Seuls des éveilleurs, comme des poètes ou des artistes à travers leurs fulgurances, ou des mystiques peuvent en vérité tenter d’indiquer de ces ouvertures vers le mystère ultime.
Tel Maître Eckhart qui, confronté au mystère de la déité, a sa vie durant, verbo et exemplo, par la parole et par l’exemple, tracé une voie de radicalité.
Partie 2 : La voie du Rien
Le jeune Johannes Eckhart, au cours de sa formation à l’École de Cologne et sous l’influence d’Albert le Grand, s’est beaucoup imprégné du traité de Théologie mystique, attribué à Denys l’Aréopagite.
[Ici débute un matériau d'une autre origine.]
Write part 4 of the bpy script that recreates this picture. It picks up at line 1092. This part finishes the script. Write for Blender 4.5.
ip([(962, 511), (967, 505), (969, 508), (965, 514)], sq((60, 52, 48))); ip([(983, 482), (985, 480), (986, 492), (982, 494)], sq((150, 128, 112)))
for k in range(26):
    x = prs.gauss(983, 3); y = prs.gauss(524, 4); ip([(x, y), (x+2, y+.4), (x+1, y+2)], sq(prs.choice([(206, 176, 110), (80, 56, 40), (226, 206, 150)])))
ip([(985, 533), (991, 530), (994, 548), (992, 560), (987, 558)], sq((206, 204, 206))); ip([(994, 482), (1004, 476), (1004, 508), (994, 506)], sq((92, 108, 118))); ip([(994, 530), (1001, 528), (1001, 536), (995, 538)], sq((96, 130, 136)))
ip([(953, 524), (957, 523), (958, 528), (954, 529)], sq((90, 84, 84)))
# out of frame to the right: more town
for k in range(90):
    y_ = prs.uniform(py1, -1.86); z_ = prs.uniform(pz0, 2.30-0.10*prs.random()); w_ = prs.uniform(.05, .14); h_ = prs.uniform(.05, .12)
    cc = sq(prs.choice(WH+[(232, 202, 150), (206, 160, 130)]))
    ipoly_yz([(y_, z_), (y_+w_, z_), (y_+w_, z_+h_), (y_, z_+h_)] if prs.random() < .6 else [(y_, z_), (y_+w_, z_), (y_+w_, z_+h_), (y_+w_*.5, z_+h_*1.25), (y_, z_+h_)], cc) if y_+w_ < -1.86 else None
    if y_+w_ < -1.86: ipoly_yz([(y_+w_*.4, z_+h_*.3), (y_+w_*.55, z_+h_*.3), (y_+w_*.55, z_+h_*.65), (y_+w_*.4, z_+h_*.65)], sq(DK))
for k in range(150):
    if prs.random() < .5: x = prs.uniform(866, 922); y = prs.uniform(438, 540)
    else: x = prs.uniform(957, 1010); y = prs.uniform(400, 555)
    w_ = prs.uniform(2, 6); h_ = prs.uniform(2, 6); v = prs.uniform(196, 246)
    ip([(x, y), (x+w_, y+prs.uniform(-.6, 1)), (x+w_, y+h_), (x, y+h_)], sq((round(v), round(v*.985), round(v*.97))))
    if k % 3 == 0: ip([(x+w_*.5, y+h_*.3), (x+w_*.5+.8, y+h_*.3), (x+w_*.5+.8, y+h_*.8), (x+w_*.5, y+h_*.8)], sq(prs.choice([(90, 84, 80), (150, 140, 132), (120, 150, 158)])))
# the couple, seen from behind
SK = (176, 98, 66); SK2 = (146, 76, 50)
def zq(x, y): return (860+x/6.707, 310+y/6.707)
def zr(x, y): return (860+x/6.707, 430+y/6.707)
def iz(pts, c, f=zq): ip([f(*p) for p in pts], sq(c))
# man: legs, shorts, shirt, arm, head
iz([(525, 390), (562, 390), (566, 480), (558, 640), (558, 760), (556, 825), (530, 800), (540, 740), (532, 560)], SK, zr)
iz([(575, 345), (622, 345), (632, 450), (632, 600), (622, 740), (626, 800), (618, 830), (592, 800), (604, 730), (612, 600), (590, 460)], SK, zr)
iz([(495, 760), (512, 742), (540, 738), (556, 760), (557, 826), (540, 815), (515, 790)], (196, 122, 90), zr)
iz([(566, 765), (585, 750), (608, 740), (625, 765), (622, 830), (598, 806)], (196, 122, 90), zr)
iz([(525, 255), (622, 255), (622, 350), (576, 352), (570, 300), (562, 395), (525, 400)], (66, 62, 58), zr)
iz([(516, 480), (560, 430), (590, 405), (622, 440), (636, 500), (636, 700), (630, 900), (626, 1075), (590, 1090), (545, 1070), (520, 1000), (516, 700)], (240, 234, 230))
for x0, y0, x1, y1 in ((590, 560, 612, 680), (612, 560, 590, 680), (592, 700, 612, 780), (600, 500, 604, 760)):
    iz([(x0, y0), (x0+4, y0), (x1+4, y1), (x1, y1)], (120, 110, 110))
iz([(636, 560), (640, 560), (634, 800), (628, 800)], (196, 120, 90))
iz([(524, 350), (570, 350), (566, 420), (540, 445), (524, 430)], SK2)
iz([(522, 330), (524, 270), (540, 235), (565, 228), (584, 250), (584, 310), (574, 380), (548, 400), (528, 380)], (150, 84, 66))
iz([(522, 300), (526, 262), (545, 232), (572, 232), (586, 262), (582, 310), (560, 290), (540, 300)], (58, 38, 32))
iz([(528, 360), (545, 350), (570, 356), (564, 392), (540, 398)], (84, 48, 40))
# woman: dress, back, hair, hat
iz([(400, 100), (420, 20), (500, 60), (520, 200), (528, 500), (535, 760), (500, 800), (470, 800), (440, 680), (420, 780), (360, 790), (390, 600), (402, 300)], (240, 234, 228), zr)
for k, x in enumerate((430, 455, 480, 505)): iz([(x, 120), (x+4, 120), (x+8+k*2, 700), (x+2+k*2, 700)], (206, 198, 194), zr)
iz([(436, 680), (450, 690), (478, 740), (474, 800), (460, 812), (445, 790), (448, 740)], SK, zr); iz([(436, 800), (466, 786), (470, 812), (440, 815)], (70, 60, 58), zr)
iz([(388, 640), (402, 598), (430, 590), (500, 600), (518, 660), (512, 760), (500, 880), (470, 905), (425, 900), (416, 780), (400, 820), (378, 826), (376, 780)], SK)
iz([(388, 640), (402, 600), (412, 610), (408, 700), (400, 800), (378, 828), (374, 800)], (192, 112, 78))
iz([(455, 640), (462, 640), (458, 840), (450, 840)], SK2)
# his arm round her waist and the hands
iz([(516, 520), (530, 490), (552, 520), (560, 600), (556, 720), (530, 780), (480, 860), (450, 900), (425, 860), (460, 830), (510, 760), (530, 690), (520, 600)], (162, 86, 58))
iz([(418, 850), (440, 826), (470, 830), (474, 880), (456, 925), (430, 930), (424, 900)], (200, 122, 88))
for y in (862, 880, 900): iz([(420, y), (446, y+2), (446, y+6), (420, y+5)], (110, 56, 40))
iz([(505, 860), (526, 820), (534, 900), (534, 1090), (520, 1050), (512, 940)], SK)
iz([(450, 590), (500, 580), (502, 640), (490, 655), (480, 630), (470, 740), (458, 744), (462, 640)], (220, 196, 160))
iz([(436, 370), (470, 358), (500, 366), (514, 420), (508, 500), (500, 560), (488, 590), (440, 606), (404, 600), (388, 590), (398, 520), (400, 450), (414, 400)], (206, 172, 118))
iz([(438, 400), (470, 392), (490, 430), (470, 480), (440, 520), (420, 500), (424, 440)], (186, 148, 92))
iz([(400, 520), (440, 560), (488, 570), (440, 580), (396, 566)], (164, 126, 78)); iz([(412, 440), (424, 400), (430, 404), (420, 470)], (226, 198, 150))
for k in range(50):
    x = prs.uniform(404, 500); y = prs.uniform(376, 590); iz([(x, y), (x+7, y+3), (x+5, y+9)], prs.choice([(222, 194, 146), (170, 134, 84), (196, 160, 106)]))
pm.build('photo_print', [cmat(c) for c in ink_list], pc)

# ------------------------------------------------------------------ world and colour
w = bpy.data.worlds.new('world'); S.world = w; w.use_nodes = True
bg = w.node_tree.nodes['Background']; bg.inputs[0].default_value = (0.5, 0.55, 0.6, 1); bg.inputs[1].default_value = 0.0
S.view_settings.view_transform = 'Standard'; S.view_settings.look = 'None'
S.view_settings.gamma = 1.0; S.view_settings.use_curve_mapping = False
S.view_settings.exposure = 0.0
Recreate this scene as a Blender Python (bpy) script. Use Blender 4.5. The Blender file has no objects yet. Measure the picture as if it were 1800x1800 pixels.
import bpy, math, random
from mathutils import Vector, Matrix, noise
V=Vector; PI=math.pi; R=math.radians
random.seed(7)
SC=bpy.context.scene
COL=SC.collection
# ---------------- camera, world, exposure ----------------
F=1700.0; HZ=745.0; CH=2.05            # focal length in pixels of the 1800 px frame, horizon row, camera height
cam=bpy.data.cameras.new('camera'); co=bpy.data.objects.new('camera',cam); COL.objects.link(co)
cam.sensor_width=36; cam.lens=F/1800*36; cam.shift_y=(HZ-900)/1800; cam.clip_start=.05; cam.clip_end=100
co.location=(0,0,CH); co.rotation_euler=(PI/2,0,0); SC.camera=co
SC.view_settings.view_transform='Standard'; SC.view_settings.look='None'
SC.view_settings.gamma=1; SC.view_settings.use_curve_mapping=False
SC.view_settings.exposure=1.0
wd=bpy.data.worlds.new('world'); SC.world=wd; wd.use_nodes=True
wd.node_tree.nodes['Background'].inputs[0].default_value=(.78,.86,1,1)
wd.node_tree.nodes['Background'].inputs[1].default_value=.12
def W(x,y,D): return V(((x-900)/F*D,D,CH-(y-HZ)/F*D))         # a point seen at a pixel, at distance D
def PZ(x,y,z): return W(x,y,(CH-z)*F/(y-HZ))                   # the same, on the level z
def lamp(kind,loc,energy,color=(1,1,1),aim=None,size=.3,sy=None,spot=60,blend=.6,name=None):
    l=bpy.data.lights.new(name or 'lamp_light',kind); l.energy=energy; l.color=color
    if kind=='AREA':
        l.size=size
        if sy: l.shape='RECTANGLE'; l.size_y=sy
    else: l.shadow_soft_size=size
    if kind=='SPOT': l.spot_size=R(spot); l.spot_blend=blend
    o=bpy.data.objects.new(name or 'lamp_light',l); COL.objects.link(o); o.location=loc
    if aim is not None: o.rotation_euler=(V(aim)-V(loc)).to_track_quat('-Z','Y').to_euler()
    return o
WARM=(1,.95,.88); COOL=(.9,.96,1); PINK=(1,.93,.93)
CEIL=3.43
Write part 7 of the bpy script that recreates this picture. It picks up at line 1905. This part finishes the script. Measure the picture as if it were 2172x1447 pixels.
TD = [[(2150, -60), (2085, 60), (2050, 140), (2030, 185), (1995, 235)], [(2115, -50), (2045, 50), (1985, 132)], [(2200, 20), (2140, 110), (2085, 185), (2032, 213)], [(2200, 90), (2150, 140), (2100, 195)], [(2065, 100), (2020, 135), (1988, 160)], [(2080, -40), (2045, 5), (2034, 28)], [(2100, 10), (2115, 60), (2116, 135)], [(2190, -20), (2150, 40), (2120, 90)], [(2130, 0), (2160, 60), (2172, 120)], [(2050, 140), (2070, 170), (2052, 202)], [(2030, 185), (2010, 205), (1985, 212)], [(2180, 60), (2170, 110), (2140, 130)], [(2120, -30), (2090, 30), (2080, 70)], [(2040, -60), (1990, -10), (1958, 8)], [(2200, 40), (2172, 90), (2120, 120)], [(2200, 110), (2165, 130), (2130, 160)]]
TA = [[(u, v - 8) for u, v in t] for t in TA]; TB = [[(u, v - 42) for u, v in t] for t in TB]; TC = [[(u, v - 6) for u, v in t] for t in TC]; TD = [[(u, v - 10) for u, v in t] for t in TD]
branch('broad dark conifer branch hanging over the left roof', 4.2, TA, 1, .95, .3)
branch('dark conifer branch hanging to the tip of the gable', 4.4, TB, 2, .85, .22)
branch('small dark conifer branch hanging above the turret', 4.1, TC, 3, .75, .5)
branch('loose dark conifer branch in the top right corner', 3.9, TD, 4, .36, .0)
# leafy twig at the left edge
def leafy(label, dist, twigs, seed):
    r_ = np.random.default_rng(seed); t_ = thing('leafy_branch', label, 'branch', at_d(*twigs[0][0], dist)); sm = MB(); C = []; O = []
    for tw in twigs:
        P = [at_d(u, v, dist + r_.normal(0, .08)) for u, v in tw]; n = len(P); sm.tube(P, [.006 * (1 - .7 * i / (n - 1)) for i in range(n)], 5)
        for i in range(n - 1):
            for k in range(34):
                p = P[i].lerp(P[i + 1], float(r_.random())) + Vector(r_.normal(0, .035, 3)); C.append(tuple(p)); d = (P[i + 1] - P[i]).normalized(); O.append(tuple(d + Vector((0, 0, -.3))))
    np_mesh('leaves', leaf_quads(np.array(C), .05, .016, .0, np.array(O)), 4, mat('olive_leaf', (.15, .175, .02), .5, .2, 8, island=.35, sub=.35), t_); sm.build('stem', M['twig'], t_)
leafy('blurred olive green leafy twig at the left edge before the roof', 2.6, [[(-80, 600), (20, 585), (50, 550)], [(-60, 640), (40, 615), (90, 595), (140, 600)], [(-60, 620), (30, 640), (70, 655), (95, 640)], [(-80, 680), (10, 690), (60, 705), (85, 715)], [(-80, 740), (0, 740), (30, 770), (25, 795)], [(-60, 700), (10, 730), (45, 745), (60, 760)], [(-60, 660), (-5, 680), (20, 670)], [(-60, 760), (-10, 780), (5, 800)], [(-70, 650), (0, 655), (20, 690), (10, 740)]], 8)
Commenté par de nombreux théologiens, dont Albert le Grand, ce traité inspire en profondeur la pensée de Maître Eckhart comme il l’exprime ici, faisant référence au « lumineux » Denys :
Quand il écrit sur Dieu, le lumineux Denys dit : « Il est au-dessus de l’être, il est au-dessus de la vie, il est au-dessus de la lumière » ; il ne lui attribue ni ceci ni cela et il veut dire qu’il est on ne sait quoi, très loin au-dessus. [Sermons allemands]
Familier de la voie négative de Denys l’Aréopagite, Maître Eckhart reprend à son compte cette approche du traité de Théologie mystique par la « voie de l’inconnaissance » :
Quant à toi, exerce-toi sans relâche aux contemplations mystiques, abandonne toutes sensations et jusqu’aux spéculations de l’intelligence, laisse tout le sensible, tout l’intelligible, tout l’être et le non être ; ainsi autant que tu en es capable, tu seras surélevé par la voie de l’inconnaissance jusqu’à ne plus faire qu’un avec Celui qui est au-delà de toute essence et de toute connaissance.
Dieu ne peut être ceci ou cela puisqu’Il est toujours au-delà de tout ce que l’homme peut concevoir ou imaginer. Dès lors, tout concept ou image de Dieu doit être traversé, dépassé, pour découvrir la déité :
Quand j’ai prêché à Paris, j’ai dit — et je dois le répéter maintenant : tous ceux qui sont à Paris ne peuvent saisir avec leurs sciences ce que Dieu est dans la moindre créature, pas même dans la mouche. Mais je dis maintenant : Le monde entier ne peut le saisir. Tout ce que l’on peut dire ou penser de Dieu n’est pas exactement Dieu. Ce que Dieu est en lui-même, personne ne peut y parvenir, à moins d’être ravi dans une lumière qui est Dieu lui-même. [Sermons allemands]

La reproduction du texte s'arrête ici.